Saturday, August 17, 2024

Remembrances of youth jobs

She worked at Mickey D's. Harris's campaign wants the world to know it. This ad is running in battleground states, highlighting her middle class origins and affinities.

As the Washington Post reports:

One in 8 Americans have worked at McDonald’s at some point in their lives, according to the fast-food chain. McDonald’s announced that statistic last year when it introduced the 1 in 8 initiative, a campaign to celebrate its vast army of current and former workers. The company said it surveyed a representative sample of American adults and found that 13.7 percent of people said they had worked or currently work for the chain.

I never worked at McDonald's -- the fast food giant had barely launched nationwide in my youth. I remember vaguely when the Golden Arches appeared in suburban Williamsville. We tried it -- phew, dead burgers, not food. Dairy Queen was still better.

But kids and very young people did do marginal jobs before McD's. One of my oddest was delivering the New York Times daily to faculty and a few intellectually inclined (pretentious?) students at my high school. A bundle would be dropped at the school office, and I'd run the newspaper around to home rooms and student desks. I doubt anyone read it diligently, though I can say I glanced at it.

A little later, I worked as an answering service operator. Before phone service came with voice mail,  small businesses and busy people would pay to have their calls picked up by a live person who hand recorded their callers' messages. There was some cachet, a pretension of professionalism, in having an answering service instead of just letting calls go unanswered. Two-bit lawyers particularly thought having "a girl" on the line sounded upstanding. 

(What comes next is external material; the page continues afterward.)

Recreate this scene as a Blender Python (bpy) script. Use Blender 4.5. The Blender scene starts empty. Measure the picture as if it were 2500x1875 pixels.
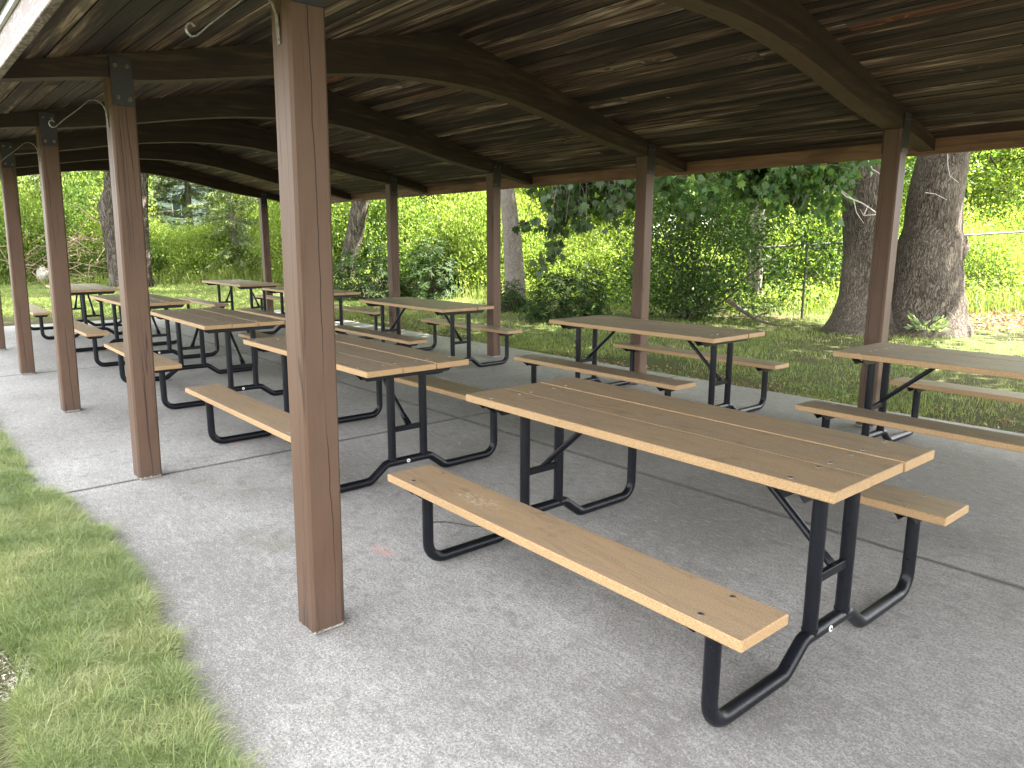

From the point of view of those of us answering for these lawyers, they were slimeballs. Most of the calls we took were from desperate clients who complained that the lawyer -- court-appointed I assumed -- never returned their calls. We couldn't do a thing for these callers. I didn't last long at that job, just held on through the Christmas bonus, then quit.

Like Kamala Harris, most of us have memories of jobs we were glad to escape -- if we did escape. I invite readers to comment on their youthful work experiences. Do these "opportunities" still exist? What were these jobs like? Did they make you proud to be a worker? or just make you miserable?